[CHALLENGE]
In the following material, identify every line holding the string "from" and return it.

[GIVEN MATERIAL]
-- begin --
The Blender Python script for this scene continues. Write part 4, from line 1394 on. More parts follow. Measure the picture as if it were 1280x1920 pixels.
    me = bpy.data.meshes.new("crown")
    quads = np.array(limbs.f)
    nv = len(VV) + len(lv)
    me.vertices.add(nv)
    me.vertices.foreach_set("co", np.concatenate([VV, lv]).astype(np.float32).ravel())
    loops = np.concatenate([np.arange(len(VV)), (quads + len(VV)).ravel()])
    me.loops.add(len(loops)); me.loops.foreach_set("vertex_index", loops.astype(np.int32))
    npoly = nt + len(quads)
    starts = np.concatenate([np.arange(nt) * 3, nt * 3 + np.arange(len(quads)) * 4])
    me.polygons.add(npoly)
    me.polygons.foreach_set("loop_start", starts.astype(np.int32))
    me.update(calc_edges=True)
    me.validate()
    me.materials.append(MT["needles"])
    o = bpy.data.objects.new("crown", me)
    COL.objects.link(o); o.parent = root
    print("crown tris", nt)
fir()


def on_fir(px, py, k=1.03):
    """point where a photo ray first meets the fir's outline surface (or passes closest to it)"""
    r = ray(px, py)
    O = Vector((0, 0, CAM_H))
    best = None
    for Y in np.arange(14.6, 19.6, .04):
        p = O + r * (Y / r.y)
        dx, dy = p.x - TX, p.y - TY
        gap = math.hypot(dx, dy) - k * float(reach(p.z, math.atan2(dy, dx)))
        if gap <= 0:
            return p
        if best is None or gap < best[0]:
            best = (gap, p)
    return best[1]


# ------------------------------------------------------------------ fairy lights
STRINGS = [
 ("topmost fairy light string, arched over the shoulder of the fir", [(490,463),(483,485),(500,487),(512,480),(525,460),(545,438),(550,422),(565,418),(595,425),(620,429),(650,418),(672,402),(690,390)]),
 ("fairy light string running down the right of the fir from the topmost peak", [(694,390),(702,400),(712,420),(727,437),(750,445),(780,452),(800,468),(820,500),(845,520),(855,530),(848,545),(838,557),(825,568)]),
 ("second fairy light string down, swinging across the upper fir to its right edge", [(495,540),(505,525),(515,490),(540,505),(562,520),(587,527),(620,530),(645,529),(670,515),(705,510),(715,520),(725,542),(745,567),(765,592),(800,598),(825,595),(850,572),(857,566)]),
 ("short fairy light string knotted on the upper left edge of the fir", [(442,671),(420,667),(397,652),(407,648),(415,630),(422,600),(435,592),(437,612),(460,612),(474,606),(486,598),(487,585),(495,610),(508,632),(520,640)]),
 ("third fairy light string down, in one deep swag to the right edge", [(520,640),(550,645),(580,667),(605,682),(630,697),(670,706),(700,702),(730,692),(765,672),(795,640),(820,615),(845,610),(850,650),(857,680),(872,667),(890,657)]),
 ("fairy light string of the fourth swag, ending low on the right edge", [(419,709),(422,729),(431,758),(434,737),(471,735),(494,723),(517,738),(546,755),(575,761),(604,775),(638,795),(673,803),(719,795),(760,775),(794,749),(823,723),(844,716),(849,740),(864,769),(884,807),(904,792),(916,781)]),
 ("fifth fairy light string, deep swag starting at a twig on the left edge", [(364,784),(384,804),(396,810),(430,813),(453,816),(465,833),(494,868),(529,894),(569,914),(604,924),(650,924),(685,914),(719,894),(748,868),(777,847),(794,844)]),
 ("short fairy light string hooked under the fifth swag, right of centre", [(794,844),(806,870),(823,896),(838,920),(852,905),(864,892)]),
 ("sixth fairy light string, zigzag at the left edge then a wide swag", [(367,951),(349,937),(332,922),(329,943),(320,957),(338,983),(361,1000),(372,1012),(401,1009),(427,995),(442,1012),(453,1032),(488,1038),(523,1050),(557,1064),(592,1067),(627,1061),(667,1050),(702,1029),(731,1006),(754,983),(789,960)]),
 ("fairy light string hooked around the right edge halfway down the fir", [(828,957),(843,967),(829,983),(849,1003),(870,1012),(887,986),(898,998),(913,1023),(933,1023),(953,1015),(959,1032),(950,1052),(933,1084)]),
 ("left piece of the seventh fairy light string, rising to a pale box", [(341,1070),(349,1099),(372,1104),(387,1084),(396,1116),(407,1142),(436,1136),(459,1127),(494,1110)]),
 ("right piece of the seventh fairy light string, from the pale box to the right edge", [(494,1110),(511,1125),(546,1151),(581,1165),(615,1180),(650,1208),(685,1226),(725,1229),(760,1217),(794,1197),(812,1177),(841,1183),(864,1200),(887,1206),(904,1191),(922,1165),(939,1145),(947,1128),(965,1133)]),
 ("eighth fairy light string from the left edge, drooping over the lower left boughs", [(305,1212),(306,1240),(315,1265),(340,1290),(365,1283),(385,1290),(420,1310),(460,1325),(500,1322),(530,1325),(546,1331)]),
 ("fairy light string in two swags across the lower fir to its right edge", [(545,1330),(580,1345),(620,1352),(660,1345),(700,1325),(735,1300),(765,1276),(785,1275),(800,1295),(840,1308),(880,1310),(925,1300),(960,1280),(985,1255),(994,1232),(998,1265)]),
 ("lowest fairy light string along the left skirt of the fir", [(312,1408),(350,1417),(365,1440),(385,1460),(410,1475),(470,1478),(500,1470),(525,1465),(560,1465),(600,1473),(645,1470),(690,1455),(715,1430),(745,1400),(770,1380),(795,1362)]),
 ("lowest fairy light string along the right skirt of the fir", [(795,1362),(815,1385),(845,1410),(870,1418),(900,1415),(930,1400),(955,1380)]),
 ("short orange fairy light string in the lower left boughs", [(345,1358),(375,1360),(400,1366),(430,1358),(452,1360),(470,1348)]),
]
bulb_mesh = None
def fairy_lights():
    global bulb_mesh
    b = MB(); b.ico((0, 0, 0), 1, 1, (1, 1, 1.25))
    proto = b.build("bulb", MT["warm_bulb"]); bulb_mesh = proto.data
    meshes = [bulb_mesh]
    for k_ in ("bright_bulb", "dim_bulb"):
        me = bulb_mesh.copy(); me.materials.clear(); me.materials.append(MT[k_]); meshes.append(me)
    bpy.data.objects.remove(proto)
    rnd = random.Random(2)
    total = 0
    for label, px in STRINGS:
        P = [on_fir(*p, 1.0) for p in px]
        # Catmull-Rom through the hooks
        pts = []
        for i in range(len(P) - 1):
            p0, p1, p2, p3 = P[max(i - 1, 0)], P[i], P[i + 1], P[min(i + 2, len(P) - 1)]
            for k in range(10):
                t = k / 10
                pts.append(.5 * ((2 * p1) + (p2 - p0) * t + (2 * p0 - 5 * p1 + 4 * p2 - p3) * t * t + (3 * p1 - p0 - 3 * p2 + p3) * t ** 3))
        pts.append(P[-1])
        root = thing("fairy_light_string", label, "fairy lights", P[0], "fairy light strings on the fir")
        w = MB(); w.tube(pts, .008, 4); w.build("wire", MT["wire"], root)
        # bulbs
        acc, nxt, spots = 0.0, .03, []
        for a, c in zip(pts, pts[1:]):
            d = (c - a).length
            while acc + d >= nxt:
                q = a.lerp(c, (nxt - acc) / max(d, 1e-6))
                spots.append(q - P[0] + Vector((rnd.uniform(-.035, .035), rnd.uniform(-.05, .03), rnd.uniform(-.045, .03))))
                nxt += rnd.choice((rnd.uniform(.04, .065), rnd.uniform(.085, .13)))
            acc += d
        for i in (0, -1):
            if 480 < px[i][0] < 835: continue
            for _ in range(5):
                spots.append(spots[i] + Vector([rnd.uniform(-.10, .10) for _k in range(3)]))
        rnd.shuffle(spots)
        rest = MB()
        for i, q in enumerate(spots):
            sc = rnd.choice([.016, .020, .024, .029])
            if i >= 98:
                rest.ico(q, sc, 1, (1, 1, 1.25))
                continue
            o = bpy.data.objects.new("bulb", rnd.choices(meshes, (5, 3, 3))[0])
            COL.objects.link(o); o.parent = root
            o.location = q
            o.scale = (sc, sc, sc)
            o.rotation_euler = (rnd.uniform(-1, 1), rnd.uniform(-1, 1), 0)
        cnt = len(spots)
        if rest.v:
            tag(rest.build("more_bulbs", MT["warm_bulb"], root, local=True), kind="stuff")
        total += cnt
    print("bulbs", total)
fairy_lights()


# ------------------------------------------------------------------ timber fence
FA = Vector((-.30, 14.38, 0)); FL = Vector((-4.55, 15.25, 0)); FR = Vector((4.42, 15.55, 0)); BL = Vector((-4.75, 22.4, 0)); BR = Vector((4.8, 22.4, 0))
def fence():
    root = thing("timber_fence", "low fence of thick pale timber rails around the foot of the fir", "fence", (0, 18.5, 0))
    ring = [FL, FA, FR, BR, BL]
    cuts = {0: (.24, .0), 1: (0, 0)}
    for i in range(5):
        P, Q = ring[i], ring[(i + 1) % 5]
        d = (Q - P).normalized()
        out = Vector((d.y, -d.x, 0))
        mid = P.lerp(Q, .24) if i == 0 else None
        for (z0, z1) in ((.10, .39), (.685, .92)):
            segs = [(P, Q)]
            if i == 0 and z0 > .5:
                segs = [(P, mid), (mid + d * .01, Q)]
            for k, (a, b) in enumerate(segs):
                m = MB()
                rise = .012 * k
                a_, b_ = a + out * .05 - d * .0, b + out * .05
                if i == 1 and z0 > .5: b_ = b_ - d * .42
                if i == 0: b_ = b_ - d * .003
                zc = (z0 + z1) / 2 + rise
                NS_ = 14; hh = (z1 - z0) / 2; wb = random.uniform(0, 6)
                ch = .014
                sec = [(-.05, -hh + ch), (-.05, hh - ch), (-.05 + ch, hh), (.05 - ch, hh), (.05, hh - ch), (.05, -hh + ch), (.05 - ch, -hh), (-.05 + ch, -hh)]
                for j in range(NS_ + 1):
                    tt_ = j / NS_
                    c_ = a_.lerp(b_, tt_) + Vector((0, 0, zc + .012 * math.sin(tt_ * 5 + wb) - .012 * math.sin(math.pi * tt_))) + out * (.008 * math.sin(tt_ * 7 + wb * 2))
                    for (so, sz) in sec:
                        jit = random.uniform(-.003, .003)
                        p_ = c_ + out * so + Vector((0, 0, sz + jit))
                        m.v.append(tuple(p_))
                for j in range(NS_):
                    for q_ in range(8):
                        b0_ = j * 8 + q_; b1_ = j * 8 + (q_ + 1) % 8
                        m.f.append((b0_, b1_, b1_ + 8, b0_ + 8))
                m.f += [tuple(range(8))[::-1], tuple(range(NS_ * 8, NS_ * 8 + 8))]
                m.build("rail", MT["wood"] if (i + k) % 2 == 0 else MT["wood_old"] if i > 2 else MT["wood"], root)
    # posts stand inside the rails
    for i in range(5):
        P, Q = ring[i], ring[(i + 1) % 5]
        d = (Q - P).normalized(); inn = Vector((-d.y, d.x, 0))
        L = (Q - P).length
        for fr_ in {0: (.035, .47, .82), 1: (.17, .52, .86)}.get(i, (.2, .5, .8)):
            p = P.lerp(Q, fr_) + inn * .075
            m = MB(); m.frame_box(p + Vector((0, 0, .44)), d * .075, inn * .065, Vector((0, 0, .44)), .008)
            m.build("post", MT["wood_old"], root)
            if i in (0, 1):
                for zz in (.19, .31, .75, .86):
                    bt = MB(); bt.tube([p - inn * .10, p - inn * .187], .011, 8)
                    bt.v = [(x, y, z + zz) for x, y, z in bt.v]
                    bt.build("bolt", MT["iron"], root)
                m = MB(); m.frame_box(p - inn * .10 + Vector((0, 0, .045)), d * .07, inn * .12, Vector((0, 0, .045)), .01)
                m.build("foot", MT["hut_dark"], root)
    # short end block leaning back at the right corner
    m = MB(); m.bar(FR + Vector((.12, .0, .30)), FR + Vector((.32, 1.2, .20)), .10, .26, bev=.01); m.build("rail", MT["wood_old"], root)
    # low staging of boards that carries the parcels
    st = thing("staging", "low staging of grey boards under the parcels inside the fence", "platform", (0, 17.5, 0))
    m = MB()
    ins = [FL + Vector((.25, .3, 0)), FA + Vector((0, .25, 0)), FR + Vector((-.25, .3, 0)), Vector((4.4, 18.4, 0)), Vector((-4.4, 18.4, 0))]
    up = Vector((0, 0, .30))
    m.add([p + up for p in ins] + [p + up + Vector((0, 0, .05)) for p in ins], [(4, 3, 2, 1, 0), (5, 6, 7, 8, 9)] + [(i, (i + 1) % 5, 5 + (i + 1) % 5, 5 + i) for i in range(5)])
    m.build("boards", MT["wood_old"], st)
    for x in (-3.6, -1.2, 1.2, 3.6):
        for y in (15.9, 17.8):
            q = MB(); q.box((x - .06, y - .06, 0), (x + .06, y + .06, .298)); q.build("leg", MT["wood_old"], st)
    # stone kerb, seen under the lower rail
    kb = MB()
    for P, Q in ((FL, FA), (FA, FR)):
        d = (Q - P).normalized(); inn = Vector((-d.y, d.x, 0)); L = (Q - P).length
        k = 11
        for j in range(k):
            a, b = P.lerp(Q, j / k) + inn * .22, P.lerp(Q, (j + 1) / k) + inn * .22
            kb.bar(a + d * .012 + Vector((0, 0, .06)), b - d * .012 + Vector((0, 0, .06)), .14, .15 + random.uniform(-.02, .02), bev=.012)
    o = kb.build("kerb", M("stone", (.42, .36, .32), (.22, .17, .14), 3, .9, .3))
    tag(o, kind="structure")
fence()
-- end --
[EXERCISE RESPONSE]
The Blender Python script for this scene continues. Write part 4, from line 1394 on. More parts follow. Measure the picture as if it were 1280x1920 pixels.
 ("fairy light string running down the right of the fir from the topmost peak", [(694,390),(702,400),(712,420),(727,437),(750,445),(780,452),(800,468),(820,500),(845,520),(855,530),(848,545),(838,557),(825,568)]),
 ("right piece of the seventh fairy light string, from the pale box to the right edge", [(494,1110),(511,1125),(546,1151),(581,1165),(615,1180),(650,1208),(685,1226),(725,1229),(760,1217),(794,1197),(812,1177),(841,1183),(864,1200),(887,1206),(904,1191),(922,1165),(939,1145),(947,1128),(965,1133)]),
 ("eighth fairy light string from the left edge, drooping over the lower left boughs", [(305,1212),(306,1240),(315,1265),(340,1290),(365,1283),(385,1290),(420,1310),(460,1325),(500,1322),(530,1325),(546,1331)]),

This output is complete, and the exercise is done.